[MATERIAL]:
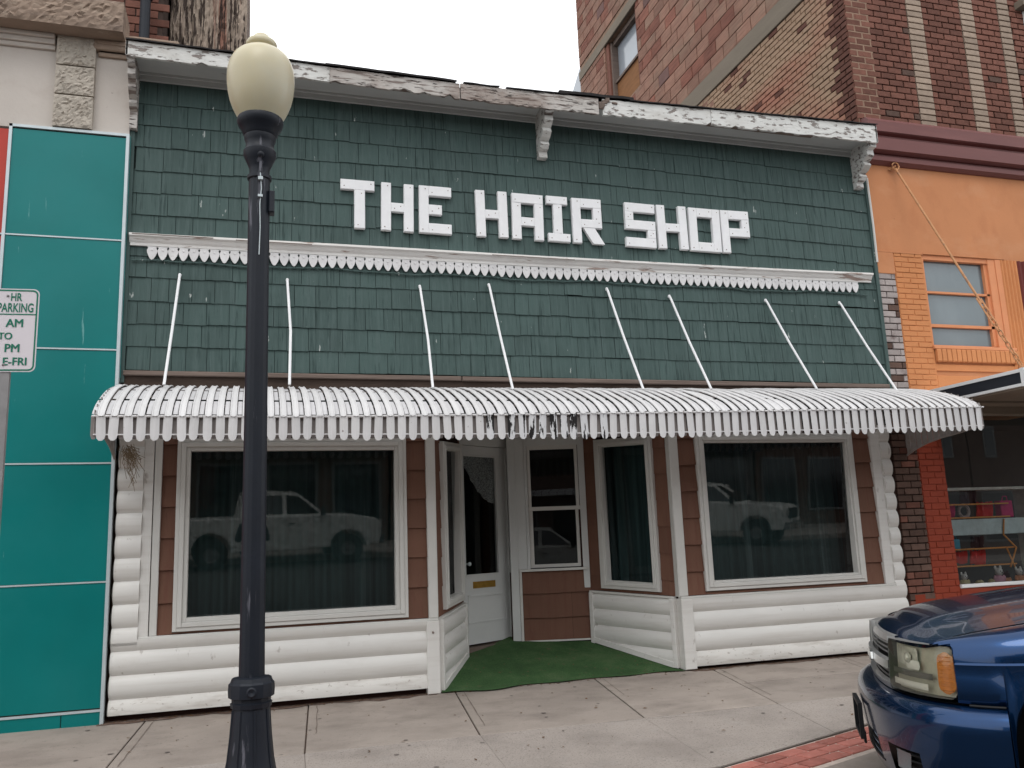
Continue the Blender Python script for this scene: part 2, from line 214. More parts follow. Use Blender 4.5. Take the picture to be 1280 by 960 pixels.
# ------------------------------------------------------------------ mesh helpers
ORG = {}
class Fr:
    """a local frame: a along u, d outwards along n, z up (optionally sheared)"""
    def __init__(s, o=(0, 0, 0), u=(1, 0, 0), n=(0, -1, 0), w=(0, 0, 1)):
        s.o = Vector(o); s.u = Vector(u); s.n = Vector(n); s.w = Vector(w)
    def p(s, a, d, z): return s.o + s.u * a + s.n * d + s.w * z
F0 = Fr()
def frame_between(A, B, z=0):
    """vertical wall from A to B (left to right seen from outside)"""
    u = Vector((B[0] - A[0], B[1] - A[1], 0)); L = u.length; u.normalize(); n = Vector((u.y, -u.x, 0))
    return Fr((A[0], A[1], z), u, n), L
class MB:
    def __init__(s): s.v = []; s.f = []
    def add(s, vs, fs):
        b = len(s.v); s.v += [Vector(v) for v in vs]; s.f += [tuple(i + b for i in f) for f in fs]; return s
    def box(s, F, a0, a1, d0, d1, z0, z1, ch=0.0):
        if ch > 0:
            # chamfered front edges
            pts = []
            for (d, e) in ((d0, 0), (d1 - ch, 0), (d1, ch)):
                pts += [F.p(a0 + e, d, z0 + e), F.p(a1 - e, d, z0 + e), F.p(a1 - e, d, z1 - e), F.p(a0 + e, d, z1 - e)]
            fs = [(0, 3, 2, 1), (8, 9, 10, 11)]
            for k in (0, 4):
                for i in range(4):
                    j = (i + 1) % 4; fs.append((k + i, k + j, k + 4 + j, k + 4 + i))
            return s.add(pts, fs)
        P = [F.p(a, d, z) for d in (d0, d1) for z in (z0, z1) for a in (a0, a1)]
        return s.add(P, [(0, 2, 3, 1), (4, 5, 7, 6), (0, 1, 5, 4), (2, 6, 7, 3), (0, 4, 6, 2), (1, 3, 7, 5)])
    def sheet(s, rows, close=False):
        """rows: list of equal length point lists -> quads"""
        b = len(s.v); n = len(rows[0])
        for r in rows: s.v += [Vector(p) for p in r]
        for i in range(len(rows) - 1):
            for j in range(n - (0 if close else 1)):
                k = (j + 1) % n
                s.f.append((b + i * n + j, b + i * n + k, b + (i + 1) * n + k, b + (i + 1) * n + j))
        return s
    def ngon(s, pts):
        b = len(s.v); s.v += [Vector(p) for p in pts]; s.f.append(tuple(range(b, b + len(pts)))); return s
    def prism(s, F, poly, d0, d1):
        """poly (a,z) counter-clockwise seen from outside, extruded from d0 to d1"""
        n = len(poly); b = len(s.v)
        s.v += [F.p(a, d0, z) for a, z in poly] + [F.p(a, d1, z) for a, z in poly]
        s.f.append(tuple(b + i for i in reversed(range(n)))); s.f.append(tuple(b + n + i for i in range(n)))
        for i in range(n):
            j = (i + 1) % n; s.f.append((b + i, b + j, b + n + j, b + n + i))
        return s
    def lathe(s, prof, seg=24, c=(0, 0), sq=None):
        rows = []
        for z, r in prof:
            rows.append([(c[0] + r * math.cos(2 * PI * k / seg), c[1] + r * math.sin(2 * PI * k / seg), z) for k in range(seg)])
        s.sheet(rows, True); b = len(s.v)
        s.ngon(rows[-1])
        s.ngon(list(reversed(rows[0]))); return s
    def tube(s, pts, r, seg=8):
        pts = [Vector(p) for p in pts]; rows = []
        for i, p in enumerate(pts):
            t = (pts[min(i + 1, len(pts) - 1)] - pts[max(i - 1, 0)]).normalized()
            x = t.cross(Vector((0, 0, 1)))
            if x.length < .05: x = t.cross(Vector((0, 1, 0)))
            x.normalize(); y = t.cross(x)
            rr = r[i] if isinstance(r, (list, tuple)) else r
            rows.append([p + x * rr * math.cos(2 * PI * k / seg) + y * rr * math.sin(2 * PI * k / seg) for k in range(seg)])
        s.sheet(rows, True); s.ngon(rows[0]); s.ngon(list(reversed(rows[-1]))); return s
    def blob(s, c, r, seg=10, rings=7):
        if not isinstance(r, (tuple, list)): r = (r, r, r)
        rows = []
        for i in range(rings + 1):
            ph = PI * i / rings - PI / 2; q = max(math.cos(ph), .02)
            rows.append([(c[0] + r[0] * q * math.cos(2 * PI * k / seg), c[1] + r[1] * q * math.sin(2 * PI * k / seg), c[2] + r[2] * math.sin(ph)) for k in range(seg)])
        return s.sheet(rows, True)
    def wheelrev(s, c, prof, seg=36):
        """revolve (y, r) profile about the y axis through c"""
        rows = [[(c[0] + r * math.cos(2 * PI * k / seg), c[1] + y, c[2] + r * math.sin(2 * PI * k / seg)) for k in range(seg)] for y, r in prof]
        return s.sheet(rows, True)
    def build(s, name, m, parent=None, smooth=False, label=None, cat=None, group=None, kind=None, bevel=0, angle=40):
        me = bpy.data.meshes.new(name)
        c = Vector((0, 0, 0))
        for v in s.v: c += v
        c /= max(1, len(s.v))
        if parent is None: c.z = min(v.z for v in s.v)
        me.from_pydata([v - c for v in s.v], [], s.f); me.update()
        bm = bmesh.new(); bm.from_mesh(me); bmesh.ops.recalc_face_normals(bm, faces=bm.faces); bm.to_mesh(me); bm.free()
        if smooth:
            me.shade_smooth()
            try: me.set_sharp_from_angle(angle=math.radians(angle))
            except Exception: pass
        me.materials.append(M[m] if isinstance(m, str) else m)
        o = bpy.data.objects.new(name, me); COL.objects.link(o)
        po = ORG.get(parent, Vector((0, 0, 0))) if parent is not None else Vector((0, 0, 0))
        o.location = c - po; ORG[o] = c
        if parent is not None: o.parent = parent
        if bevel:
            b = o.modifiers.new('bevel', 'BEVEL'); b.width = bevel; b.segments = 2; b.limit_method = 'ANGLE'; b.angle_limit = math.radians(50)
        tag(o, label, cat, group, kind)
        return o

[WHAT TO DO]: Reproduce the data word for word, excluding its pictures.

[SOLUTION TO THIS PROBLEM]:
Continue the Blender Python script for this scene: part 2, from line 214. More parts follow. Use Blender 4.5. Take the picture to be 1280 by 960 pixels.
# ------------------------------------------------------------------ mesh helpers
ORG = {}
class Fr:
    """a local frame: a along u, d outwards along n, z up (optionally sheared)"""
    def __init__(s, o=(0, 0, 0), u=(1, 0, 0), n=(0, -1, 0), w=(0, 0, 1)):
        s.o = Vector(o); s.u = Vector(u); s.n = Vector(n); s.w = Vector(w)
    def p(s, a, d, z): return s.o + s.u * a + s.n * d + s.w * z
F0 = Fr()
def frame_between(A, B, z=0):
    """vertical wall from A to B (left to right seen from outside)"""
    u = Vector((B[0] - A[0], B[1] - A[1], 0)); L = u.length; u.normalize(); n = Vector((u.y, -u.x, 0))
    return Fr((A[0], A[1], z), u, n), L
class MB:
    def __init__(s): s.v = []; s.f = []
    def add(s, vs, fs):
        b = len(s.v); s.v += [Vector(v) for v in vs]; s.f += [tuple(i + b for i in f) for f in fs]; return s
    def box(s, F, a0, a1, d0, d1, z0, z1, ch=0.0):
        if ch > 0:
            # chamfered front edges
            pts = []
            for (d, e) in ((d0, 0), (d1 - ch, 0), (d1, ch)):
                pts += [F.p(a0 + e, d, z0 + e), F.p(a1 - e, d, z0 + e), F.p(a1 - e, d, z1 - e), F.p(a0 + e, d, z1 - e)]
            fs = [(0, 3, 2, 1), (8, 9, 10, 11)]
            for k in (0, 4):
                for i in range(4):
                    j = (i + 1) % 4; fs.append((k + i, k + j, k + 4 + j, k + 4 + i))
            return s.add(pts, fs)
        P = [F.p(a, d, z) for d in (d0, d1) for z in (z0, z1) for a in (a0, a1)]
        return s.add(P, [(0, 2, 3, 1), (4, 5, 7, 6), (0, 1, 5, 4), (2, 6, 7, 3), (0, 4, 6, 2), (1, 3, 7, 5)])
    def sheet(s, rows, close=False):
        """rows: list of equal length point lists -> quads"""
        b = len(s.v); n = len(rows[0])
        for r in rows: s.v += [Vector(p) for p in r]
        for i in range(len(rows) - 1):
            for j in range(n - (0 if close else 1)):
                k = (j + 1) % n
                s.f.append((b + i * n + j, b + i * n + k, b + (i + 1) * n + k, b + (i + 1) * n + j))
        return s
    def ngon(s, pts):
        b = len(s.v); s.v += [Vector(p) for p in pts]; s.f.append(tuple(range(b, b + len(pts)))); return s
    def prism(s, F, poly, d0, d1):
        """poly (a,z) counter-clockwise seen from outside, extruded from d0 to d1"""
        n = len(poly); b = len(s.v)
        s.v += [F.p(a, d0, z) for a, z in poly] + [F.p(a, d1, z) for a, z in poly]
        s.f.append(tuple(b + i for i in reversed(range(n)))); s.f.append(tuple(b + n + i for i in range(n)))
        for i in range(n):
            j = (i + 1) % n; s.f.append((b + i, b + j, b + n + j, b + n + i))
        return s
    def lathe(s, prof, seg=24, c=(0, 0), sq=None):
        rows = []
        for z, r in prof:
            rows.append([(c[0] + r * math.cos(2 * PI * k / seg), c[1] + r * math.sin(2 * PI * k / seg), z) for k in range(seg)])
        s.sheet(rows, True); b = len(s.v)
        s.ngon(rows[-1])
        s.ngon(list(reversed(rows[0]))); return s
    def tube(s, pts, r, seg=8):
        pts = [Vector(p) for p in pts]; rows = []
        for i, p in enumerate(pts):
            t = (pts[min(i + 1, len(pts) - 1)] - pts[max(i - 1, 0)]).normalized()
            x = t.cross(Vector((0, 0, 1)))
            if x.length < .05: x = t.cross(Vector((0, 1, 0)))
            x.normalize(); y = t.cross(x)
            rr = r[i] if isinstance(r, (list, tuple)) else r
            rows.append([p + x * rr * math.cos(2 * PI * k / seg) + y * rr * math.sin(2 * PI * k / seg) for k in range(seg)])
        s.sheet(rows, True); s.ngon(rows[0]); s.ngon(list(reversed(rows[-1]))); return s
    def blob(s, c, r, seg=10, rings=7):
        if not isinstance(r, (tuple, list)): r = (r, r, r)
        rows = []
        for i in range(rings + 1):
            ph = PI * i / rings - PI / 2; q = max(math.cos(ph), .02)
            rows.append([(c[0] + r[0] * q * math.cos(2 * PI * k / seg), c[1] + r[1] * q * math.sin(2 * PI * k / seg), c[2] + r[2] * math.sin(ph)) for k in range(seg)])
        return s.sheet(rows, True)
    def wheelrev(s, c, prof, seg=36):
        """revolve (y, r) profile about the y axis through c"""
        rows = [[(c[0] + r * math.cos(2 * PI * k / seg), c[1] + y, c[2] + r * math.sin(2 * PI * k / seg)) for k in range(seg)] for y, r in prof]
        return s.sheet(rows, True)
    def build(s, name, m, parent=None, smooth=False, label=None, cat=None, group=None, kind=None, bevel=0, angle=40):
        me = bpy.data.meshes.new(name)
        c = Vector((0, 0, 0))
        for v in s.v: c += v
        c /= max(1, len(s.v))
        if parent is None: c.z = min(v.z for v in s.v)
        me.from_pydata([v - c for v in s.v], [], s.f); me.update()
        bm = bmesh.new(); bm.from_mesh(me); bmesh.ops.recalc_face_normals(bm, faces=bm.faces); bm.to_mesh(me); bm.free()
        if smooth:
            me.shade_smooth()
            try: me.set_sharp_from_angle(angle=math.radians(angle))
            except Exception: pass
        me.materials.append(M[m] if isinstance(m, str) else m)
        o = bpy.data.objects.new(name, me); COL.objects.link(o)
        po = ORG.get(parent, Vector((0, 0, 0))) if parent is not None else Vector((0, 0, 0))
        o.location = c - po; ORG[o] = c
        if parent is not None: o.parent = parent
        if bevel:
            b = o.modifiers.new('bevel', 'BEVEL'); b.width = bevel; b.segments = 2; b.limit_method = 'ANGLE'; b.angle_limit = math.radians(50)
        tag(o, label, cat, group, kind)
        return o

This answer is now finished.